Penataan ulang manajemen keamanan maritim dapat dilakukan dengan melakukan penyederhanaan aktor yang berkecimpung di laut. Penyederhanaan itu tidak secara ekstrim memangkas kewenangan instansi yang secara alamiah bukan unsur pemerintahan di laut, namun hanya membatasi area kewenangan mereka di laut semisal 3 mil dari garis pantai. Mengacu pada TZMKO 1939 maupun peraturan internasional lainnya, secara universal hanya ada satu instansi sipil yang berhak menjalankan fungsi pemerintahan di laut yaitu Coast Guard.
Untuk menuju ke arah penataan ulang tersebut, salah satu langkah strategis adalah proses lobi dan legislasi di DPR. Lobi politik di DPR sangat penting agar mereka paham benar tentang kondisi manajemen keamanan maritim saat ini. Hal demikian sangat mendasar karena DPR merupakan salah satu aktor penting dalam penataan ulang tersebut. Proses lobi politik merupakan suatu upaya yang panjang dan melelahkan, namun harus dilakukan karena dapat dipastikan pihak-pihak tertentu juga akan melakukan counter lobby terhadap penataan ulang manajemen keamanan maritim. Keberhasilan lobi politik sangat menentukan untuk langkah selanjutnya, yaitu menyelaraskan 12 undang-undang yang mengatur tentang kewenangan instansi di laut.
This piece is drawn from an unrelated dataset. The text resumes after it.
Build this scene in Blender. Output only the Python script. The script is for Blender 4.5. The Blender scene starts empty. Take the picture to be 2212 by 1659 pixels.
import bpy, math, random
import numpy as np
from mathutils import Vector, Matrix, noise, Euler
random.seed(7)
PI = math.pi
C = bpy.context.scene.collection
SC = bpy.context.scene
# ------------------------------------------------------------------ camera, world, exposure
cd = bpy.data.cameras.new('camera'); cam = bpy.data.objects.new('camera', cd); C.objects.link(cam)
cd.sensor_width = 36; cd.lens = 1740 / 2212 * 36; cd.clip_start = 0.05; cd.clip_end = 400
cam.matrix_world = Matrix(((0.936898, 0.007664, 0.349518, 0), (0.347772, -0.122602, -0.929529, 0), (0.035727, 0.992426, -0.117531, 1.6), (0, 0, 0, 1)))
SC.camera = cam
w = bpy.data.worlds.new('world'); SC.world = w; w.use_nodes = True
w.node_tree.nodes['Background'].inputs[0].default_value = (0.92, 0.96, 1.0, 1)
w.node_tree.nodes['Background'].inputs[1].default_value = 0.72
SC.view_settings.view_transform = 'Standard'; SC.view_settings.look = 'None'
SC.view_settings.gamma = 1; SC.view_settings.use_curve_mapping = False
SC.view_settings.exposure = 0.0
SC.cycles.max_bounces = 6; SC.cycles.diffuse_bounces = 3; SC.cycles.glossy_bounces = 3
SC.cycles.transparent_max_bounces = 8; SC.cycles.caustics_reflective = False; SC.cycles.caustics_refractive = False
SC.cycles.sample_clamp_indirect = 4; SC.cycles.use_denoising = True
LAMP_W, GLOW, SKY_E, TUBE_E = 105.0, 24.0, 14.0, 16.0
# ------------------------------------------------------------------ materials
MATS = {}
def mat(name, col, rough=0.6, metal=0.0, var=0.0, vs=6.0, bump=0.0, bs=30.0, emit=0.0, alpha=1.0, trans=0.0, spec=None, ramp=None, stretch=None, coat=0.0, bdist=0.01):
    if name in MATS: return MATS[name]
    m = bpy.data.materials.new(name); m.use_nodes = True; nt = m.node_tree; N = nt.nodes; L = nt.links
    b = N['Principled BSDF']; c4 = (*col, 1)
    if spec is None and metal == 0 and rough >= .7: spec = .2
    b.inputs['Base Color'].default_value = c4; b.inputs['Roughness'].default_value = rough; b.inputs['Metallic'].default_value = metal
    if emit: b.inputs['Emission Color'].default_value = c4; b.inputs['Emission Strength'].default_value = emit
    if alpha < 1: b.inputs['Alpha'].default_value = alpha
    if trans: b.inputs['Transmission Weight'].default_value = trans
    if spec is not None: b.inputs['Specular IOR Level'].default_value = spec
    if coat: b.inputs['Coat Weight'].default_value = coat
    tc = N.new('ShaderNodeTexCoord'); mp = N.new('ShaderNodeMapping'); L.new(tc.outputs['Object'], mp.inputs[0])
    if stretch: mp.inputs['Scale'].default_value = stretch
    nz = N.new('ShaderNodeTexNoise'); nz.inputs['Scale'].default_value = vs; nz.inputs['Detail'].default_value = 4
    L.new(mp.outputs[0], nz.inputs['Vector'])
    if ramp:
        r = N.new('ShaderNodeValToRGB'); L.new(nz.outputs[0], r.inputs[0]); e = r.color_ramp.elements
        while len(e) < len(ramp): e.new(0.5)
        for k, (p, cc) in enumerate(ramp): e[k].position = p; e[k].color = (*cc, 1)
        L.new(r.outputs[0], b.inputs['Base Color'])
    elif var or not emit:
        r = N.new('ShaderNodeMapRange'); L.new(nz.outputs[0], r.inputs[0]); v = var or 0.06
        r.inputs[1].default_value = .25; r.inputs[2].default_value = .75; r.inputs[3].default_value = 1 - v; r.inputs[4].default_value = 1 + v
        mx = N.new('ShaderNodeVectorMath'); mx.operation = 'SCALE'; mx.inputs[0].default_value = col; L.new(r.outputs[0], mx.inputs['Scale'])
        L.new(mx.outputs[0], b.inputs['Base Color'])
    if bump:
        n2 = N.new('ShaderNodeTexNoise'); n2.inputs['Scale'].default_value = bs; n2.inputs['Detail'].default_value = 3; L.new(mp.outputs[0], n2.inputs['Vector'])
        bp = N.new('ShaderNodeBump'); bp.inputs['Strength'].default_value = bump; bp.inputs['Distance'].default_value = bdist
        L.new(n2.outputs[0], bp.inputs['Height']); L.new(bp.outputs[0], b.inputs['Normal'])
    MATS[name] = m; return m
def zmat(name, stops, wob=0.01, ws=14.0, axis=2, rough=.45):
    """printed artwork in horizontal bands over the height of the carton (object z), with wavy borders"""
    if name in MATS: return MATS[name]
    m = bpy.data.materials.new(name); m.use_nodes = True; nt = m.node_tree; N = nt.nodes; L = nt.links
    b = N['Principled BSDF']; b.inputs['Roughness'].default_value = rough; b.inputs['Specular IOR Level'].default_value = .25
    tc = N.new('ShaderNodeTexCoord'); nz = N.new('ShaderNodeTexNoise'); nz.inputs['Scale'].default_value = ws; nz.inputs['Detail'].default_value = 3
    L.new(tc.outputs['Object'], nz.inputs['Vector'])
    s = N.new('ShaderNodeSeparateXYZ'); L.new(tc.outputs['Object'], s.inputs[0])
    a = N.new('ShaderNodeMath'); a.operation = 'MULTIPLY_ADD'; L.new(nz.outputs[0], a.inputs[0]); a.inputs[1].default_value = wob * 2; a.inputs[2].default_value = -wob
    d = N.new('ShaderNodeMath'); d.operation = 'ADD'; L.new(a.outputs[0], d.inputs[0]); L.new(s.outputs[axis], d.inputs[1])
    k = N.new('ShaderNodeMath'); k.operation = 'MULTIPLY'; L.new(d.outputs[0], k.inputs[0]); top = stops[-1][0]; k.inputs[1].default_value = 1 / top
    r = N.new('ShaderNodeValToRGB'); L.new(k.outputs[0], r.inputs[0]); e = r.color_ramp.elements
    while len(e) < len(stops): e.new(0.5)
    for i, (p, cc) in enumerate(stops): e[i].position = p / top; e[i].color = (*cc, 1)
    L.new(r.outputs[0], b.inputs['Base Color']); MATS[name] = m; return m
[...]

Pada saat yang sama, dibutuhkan upaya di dalam pemerintahan untuk menyatukan sikap menyangkut manajemen keamanan maritim. Memang akan ada upaya untuk menentang hal tersebut, sehingga harus disiapkan argumen-argumen yang masuk akal dan tak terbantahkan tentang pentingnya eksistensi Coast Guard. Penting untuk dipahami bahwa tantangan dalam mewujudkan Coast Guard sebagai bagian dari penataan ulang manajemen keamanan maritim berada pada strata politik dan bukan operasional.
5. Penutup
Untuk menjamin keamanan maritim di Indonesia, dibutuhkan penataan ulang manajemen keamanan maritim. Hal itu dapat terwujud apabila ada kesepahaman di antara eksekutif dan legislatif bahwa penataan tersebut bersifat imperatif. Oleh karena itu, dibutuhkan kerja keras dari semua stakeholder yang berkepentingan dengan hal tersebut, termasuk eksistensi Coast Guard dengan kewenangan yang luas sebagai pelaksana fungsi pemerintahan di laut.
[i]. Lihat UUD 1945 Pasal Peralihan.